Slava

Born Mstislav Leopoldovich Rostropovich, nicknamed 'Slava', on March 27, 1927, the son and grandson of cellists became a noted cellist, pianist, conductor and political figure. Rostropovich became a symbol for struggle against oppression. A representative for the power of music.

He made his concert debut at age 13. Before he was 30 years old he had been awarded the State Stalin's prize in recognition of his numerous competition victories. He was close friends with Shostakovich, Prokofiev and Benjamin Britten who all composed for the talented musician helping him to make his musical mark on the world.

However, it was his friendship with dissident writer Alexksandr Solzhenitsyn that began to make his mark as a powerful world political figure.

In 1969 Solzhenitsyn was wanted by Soviet authorities. Rostropovich and his wife, Galina Vishnevskaya made a plan to have Solzhenitsyn stay at their dacha outside of Moscow. When this was discovered, authorities were furious with the cellist. In retribution they banned Rostropovich from all international tours and even from performances within the Soviet Union. All of this reduced his income to only that from his teaching.

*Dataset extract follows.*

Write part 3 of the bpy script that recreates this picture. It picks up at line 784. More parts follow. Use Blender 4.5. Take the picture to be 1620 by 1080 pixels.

After years of punishment and argument with the government; Rostropovich, his family - consisting of his wife and two daughters - defected to the United States. Leonid Brezhnev immediately revoked his citizenship.

While he missed his friends, the home of his birth, he was free here and in 1977 became the music director of the National Symphony Orchestra in Washington, DC. While in the United States Rostropovich toured, taught (one student being Jacqueline Dupre) made recordings and solidified his position as the best cellist of his time.

His activism for a free society continued. In 1989 Rostropovich sat quietly and played the Bach Unaccompanied Cello Suites in the rubble after the fall of the Berlin Wall.

Gorbachev restored Rostropovich's citizenship in 1990 and he returned during the collapse of the Soviet Union. Back in his homeland he worked with Russian president Boris Yeltsin in the coup against hardline communism. In free Russia he began to speak out about political freedoms. He and his wife established the Vishnevskaya-Rostropovich Foundation to improve the health care for all Russian children.

Slava was laid to rest in Moscow at age 80. Among the many awards and medals he had received were the Order of Service to the Fatherland medal of Russia, Presidential Medal of Freedom, (in the United States) and the Defender of Free Russia medal in 1993.

 

 

“The Ultimate measure of a man is not where he stands in moments of comfort and convenience, but where he stands at times of challenge and controversy.”                          Martin Luther King Jr.

 

There is much to be learned from the past.